Sonntags-Abschied | Sunday's Farewell
Sunday's Farwell is a version, for five synthesizers, of the fifth scene, Hoch-Zeiten, which is heard from a third perspective. It is less an arrangement than a synthetic translation of the original, played by five musicians or recorded on five tracks and broadcast in the theater foyer. As in Hoch-Zeiten, the registers are placed from low to high, from left to right. The phonetic, even linguistic, aspects of the original texts, in Hindi, Chinese, Arabic, English and Kiswahili, are also preserved, as are the fourteen phases and two inserts, before the Chant de Dimanche, which concludes the day.

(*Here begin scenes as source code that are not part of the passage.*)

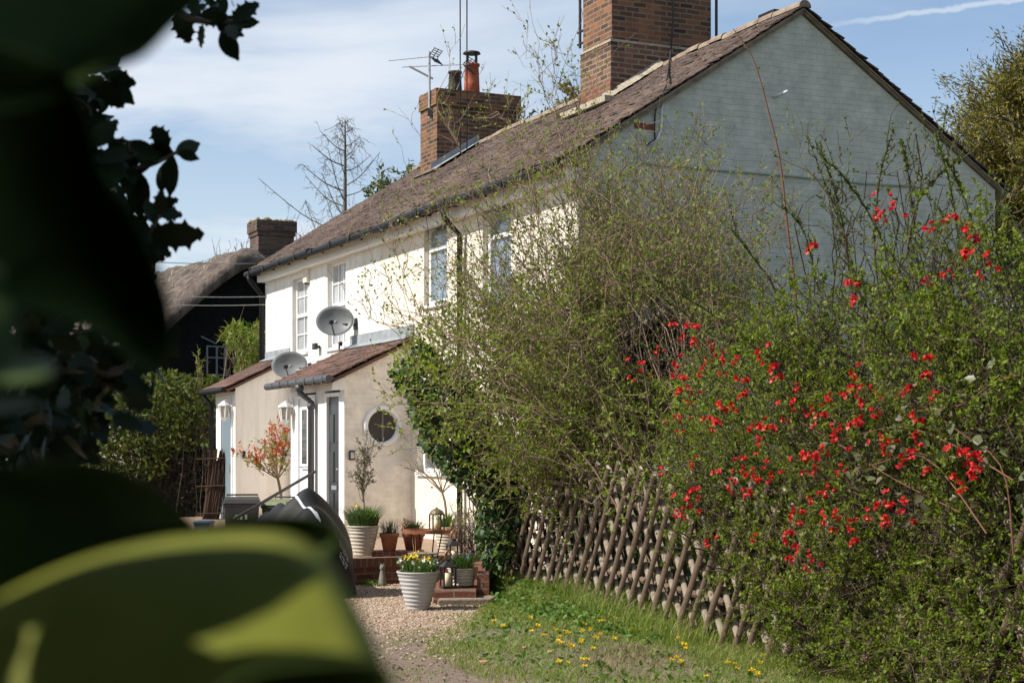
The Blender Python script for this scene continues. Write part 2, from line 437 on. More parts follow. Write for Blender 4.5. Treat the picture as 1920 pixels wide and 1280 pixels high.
M['tile'] = islandmat('old_clay_tile', [(0, (0.075, 0.057, 0.05)), (.3, (0.13, 0.091, 0.075)), (.6, (0.115, 0.096, 0.088)), (.85, (0.165, 0.108, 0.085)), (1, (0.082, 0.073, 0.07))], 0.9, ((0.36, 0.335, 0.29), 0.57), 0.5, 22)
M['tile_porch'] = islandmat('red_porch_tile', [(0, (0.095, 0.058, 0.047)), (.5, (0.155, 0.088, 0.069)), (1, (0.125, 0.086, 0.072))], 0.85, ((0.30, 0.245, 0.20), 0.60), 0.4, 24)
M['ridge'] = surf('ridge_mortar', (0.30, 0.235, 0.17), (0.17, 0.125, 0.095), 0.9, 7, 0.6, 30)
M['mortar'] = surf('flaunching_mortar', (0.42, 0.365, 0.275), (0.27, 0.23, 0.17), 0.95, 9, 0.5, 30)
M['lead'] = surf('lead_flashing', (0.22, 0.235, 0.25), (0.30, 0.32, 0.335), 0.6, 6, 0.15, 20)
M['upvc'] = surf('white_upvc', (0.80, 0.80, 0.79), (0.77, 0.77, 0.76), 0.35, 3)
M['whitewood'] = surf('white_painted_wood', (0.78, 0.775, 0.75), (0.72, 0.71, 0.68), 0.5, 3, 0.05, 40)
M['black_plastic'] = surf('black_gutter_plastic', (0.010, 0.010, 0.011), (0.016, 0.016, 0.017), 0.5, 4, spec=.2)
M['grey_plastic'] = surf('grey_gutter_plastic', (0.055, 0.058, 0.064), (0.075, 0.078, 0.084), 0.45, 4)
M['black_metal'] = surf('black_metal', (0.02, 0.02, 0.022), (0.035, 0.033, 0.033), 0.45, 12, 0.1, 50)
M['grey_metal'] = surf('grey_metal', (0.38, 0.39, 0.40), (0.46, 0.47, 0.48), 0.4, 8, metal=0.6)
M['dish'] = surf('grey_mesh_dish', (0.115, 0.125, 0.13), (0.14, 0.15, 0.155), 0.5, 4)
def glassmat(name, base, rough=0.06, spec=0.6):
    m, nt, b, N, L = newmat(name)
    n = N('ShaderNodeTexNoise'); n.inputs['Scale'].default_value = 0.9; tc = N('ShaderNodeTexCoord'); L(tc.outputs['Object'], n.inputs[0])
    r = ramp(nt, [(0.4, base), (0.6, tuple(c*1.5 for c in base))]); L(n.outputs[0], r.inputs[0]); L(r.outputs[0], b.inputs['Base Color'])
    b.inputs['Roughness'].default_value = rough; b.inputs['Specular IOR Level'].default_value = spec
    return m
M['glass'] = glassmat('window_glass', (0.06, 0.065, 0.07), 0.05, 1.0)
M['glass_pale_reflect'] = glassmat('window_glass_pale_reflection', (0.30, 0.31, 0.32), 0.08, .8)  # bright reflection put into the pane colour of the far windows
M['glass_sky'] = glassmat('window_glass_sky_reflection', (0.13, 0.17, 0.21), 0.05, 1.0)  # blue sky reflection put into the pane colour
M['black_door'] = surf('black_gloss_paint', (0.022, 0.024, 0.028), (0.03, 0.032, 0.036), 0.25, 3, spec=0.6)
M['blue_door'] = surf('grey_blue_door_paint', (0.16, 0.21, 0.24), (0.18, 0.23, 0.26), 0.4, 3)
M['dark_room'] = surf('dark_room', (0.06, 0.052, 0.045), (0.08, 0.07, 0.06), 0.9, 2)
M['thatch'] = surf('thatch', (0.045, 0.034, 0.028), (0.165, 0.126, 0.10), 0.95, 7, 1.0, 26, stretch=(1, 1, 0.32), detail=10)
M['straw'] = surf('bleached_straw', (0.42, 0.37, 0.29), (0.34, 0.29, 0.22), 0.9, 8)
M['tar_board'] = surf('black_tarred_boards', (0.006, 0.006, 0.006), (0.011, 0.010, 0.010), 0.9, 4, 0.3, 20, spec=0.1)
M['terracotta'] = surf('terracotta', (0.36, 0.15, 0.075), (0.28, 0.11, 0.055), 0.8, 9, 0.2, 40)
M['pot_red'] = surf('red_chimney_pot', (0.40, 0.10, 0.05), (0.33, 0.085, 0.045), 0.7, 6, 0.1, 30)
M['pot_black'] = surf('sooted_chimney_pot', (0.035, 0.03, 0.03), (0.06, 0.05, 0.045), 0.8, 6)
M['pot_white'] = surf('pale_grey_glazed_pot', (0.40, 0.39, 0.375), (0.35, 0.34, 0.325), 0.5, 5, 0.08, 40)
M['pot_cream'] = surf('cream_ribbed_pot', (0.54, 0.49, 0.40), (0.42, 0.37, 0.29), 0.6, 9, 0.1, 40)
M['soil'] = surf('potting_soil', (0.03, 0.02, 0.014), (0.05, 0.035, 0.024), 0.95, 30, 0.6, 60)
M['copper'] = surf('copper_tray', (0.48, 0.22, 0.12), (0.36, 0.15, 0.08), 0.4, 8, metal=0.5)
M['brass'] = surf('aged_brass', (0.20, 0.155, 0.085), (0.13, 0.10, 0.06), 0.55, 14, 0.1, 50, metal=0.4)
M['wax'] = surf('candle_wax', (0.72, 0.66, 0.44), (0.66, 0.59, 0.38), 0.5, 5)
M['cover'] = surf('black_cover_fabric', (0.012, 0.0115, 0.012), (0.018, 0.017, 0.017), 0.6, 8, 0.15, 90, spec=0.3)
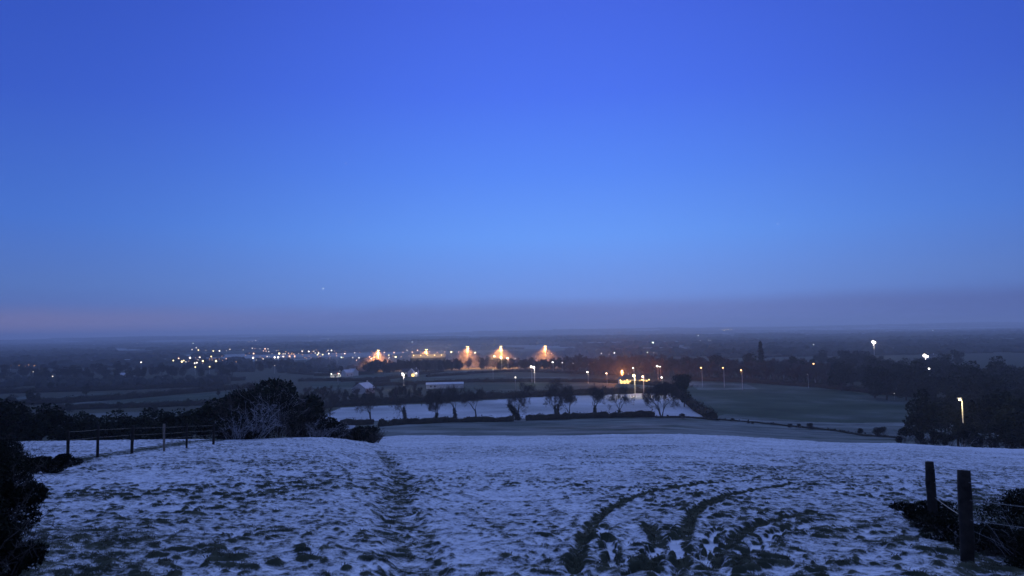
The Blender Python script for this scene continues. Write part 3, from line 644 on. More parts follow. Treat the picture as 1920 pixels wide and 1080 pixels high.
for i in range(12):
    put('dense_tree', DENSE[i % 5], A(1735+i*19, 235+(i*37) % 70), R0.uniform(1.0, 1.4), i*2.3, 'dark tree filling the gap between the near shadowy trees and the black wood', 'tree', 'gap filling dark trees on the right', R0.uniform(.9, 1.2))
for i in range(9):   # small bits of hedge at the field crest on the right
    put('bush', BUSH[i % 4], A(1690+i*28, 138+R0.uniform(-6, 8)), R0.uniform(1.1, 1.7), i, 'dark scrub along the right hand field edge', 'bush', 'scrub along the right hand field edge')

# --- left: bushes and trees behind the fence, seen at 50 to 130 m
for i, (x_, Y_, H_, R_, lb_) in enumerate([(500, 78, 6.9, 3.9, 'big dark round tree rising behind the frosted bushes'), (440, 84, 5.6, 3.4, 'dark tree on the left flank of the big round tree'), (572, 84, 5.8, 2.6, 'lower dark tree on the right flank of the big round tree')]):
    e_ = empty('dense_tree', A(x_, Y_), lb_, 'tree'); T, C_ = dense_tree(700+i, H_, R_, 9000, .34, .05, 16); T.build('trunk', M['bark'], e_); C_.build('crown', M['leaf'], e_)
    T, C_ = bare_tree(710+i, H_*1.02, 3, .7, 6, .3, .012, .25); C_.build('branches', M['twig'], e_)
for i, (x_, Y_, rx, h, fr, lb_) in enumerate([(475, 56, 2.0, 2.9, .75, 'frosted bramble bush with pale arching twigs at the fence end'), (440, 54, 1.4, 2.0, .5, 'smaller frosted bush left of the arching bramble'),
        (520, 64, 2.4, 4.2, .45, 'tall frosted thorn bush in front of the big round tree'), (560, 62, 1.9, 2.7, .05, 'dark bush between the frosted thorn and the pale thicket'),
        (600, 62, 1.7, 1.9, .8, 'pale tangled bramble thicket on the field edge'), (632, 63, 1.4, 1.5, .4, 'low tangled bush right of the pale thicket'), (672, 64, 1.5, 1.35, .0, 'black low bush near the right end of the field edge scrub'),
        (700, 66, 1.2, 1.5, .0, 'black bush at the right tip of the field edge scrub'), (655, 64, 1.6, 1.0, .1, 'low black scrub mound on the field edge')]):
    put('bush', bush_mesh(800+i, rx, 1.3, h, int(1500*rx), .13, [M['gorse'], M['frost_twig'], M['twig']], 110, 9, fr, .022), A(x_, Y_, 820), 1, 0, lb_, 'bush', 'scrub bushes on the left field edge')
for i, (x_, Y_, H_) in enumerate([(-20, 95, 6.8), (50, 100, 6.2), (110, 96, 5.2), (165, 100, 5.0), (225, 98, 4.8), (290, 96, 5.4), (345, 95, 5.0), (385, 92, 5.2), (15, 80, 5.5), (80, 82, 4.6), (200, 84, 3.9), (260, 84, 3.6), (320, 82, 4.0), (140, 84, 4.2), (410, 84, 5)]):
    put('thorn_tree', DENSE[i % 5], A(x_, Y_), H_/10*1.35, i*1.7, 'black thorn tree in the hedge belt behind the left fence', 'tree', 'thorn trees behind the left fence', H_/10)
for i, (x_, y_, w_) in enumerate([(160, 742, 1.5), (95, 735, 1.3), (225, 771, .8), (290, 778, .9), (60, 760, 1.6), (350, 765, .9), (130, 775, .9), (470, 745, 1.0), (410, 741, .8), (20, 772, 1.4), (395, 720, .7), (520, 735, .8)]):
    put('dense_tree', DENSE[i % 5], G(x_, y_), w_*.6, i*1.1, 'hedgerow tree among the dark pastures on the left', 'tree', 'hedgerow trees on the left', w_*.55)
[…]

A large mirror tilted over the synthesizers, or cameras connected to a video projection system on five large screens, allow us to see the hands of the instrumentalists. The work exists, in a version for solo synthesizer and tape of the other four parts, under the title Klavierstück XIX (Piece for piano XIX), but also, under the title Strahlen (Rays or Radiation, 2002), for vibraphone and glockenspiel, electronically filtered and modulated.